Siyaset Bilimci Sami Rekani de Erbil ile Bağdat arasındaki sorunların kalıcı olarak çözülmesinden ümitsiz:
“Nuri Maliki, Haydar Abadi ve Adil Abdulmehdi dönemindeki Irak Merkezi Hükümeti her zaman Kürtlere karşı sert bir politika izledi. Bunun Mustafa Kazimi döneminde de süreceği görülüyor. Kürtlerin Irak Parlamentosu’nda bir ağırlığı olmasına rağmen, kendi aralarında birliktelikleri olmadığı için Kazimi, Kürtlerle görüşmeden hükümeti kurdu. Araplar kendi aralarında bu hükümeti kurdular, Kürtler görmezden gelindi. Dışişleri bakanı bir Kürt seçildi ama diğerleri de Arap ve Şii. Buna rağmen Kazimi’nin Irak Başbakanı olmasından dolayı, yeni süreçte Irak ile Kürtler arasında adımların atılacağını ümit ediyorum. Eğer bütçe ve petrol konusunda adımlar atılırsa diğer sorunların çözümü için zemin hazırlanabilir. Buna rağmen ekonomi dışında, Bağdat ile Erbil arasındaki büyük sorunların çözüleceğini sanmıyorum.”

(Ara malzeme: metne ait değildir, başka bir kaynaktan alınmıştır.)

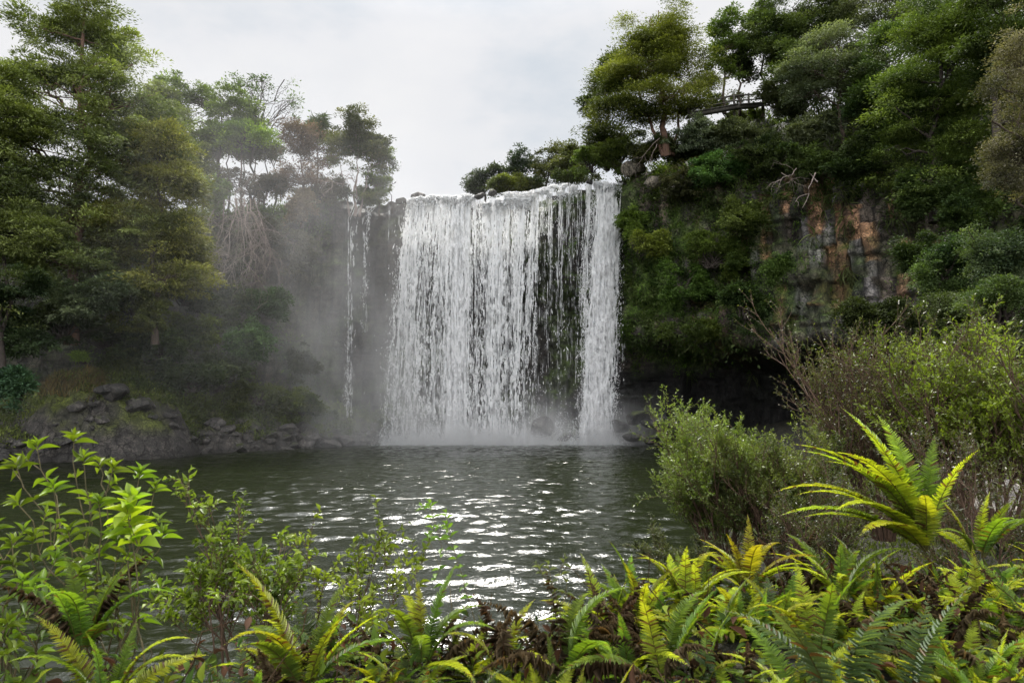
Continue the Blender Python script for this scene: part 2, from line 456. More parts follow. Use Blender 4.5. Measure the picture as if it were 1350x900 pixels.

ABD'nin Yeni Stratejisi Nasıl Etkilenecek?
ABD ile Irak arasında bu ay stratejik müzakereler başlayacak. ABD ve Kürdistan Bölgesi’nden yetkililer, müzakerelere Kürdistan Bölgesi’nin de katılacağını açıkladı.
ABD’nin Irak ve Kürdistan Bölgesi’ne yönelik politikasına değinen Rekani, “Şimdi ABD Irak’ta stratejik bir politika yürütüyor. Bu politikanın nasıl şekilleneceği belli değil. Kürtler için iyi mi olacak kötü mü olacak henüz bilmiyoruz. Çünkü ABD’nin Suriye politikası Irak ve Kürdistan Bölgesi’ni yakında ilgilendiriyor. ABD’de Trump kalacak mı kalmayacak mı, ABD’nin yeni politikası nasıl olacak bunları henüz bilmiyoruz. Kürtlere yönelik bir belirsizlik var. ABD’nin Irak ile Kürtler arasındaki sorunlara müdahil olması şimdilik sadece taktikseldir. Ciddi manada sorunların çözümüne yönelik değildir” şeklinde konuştu.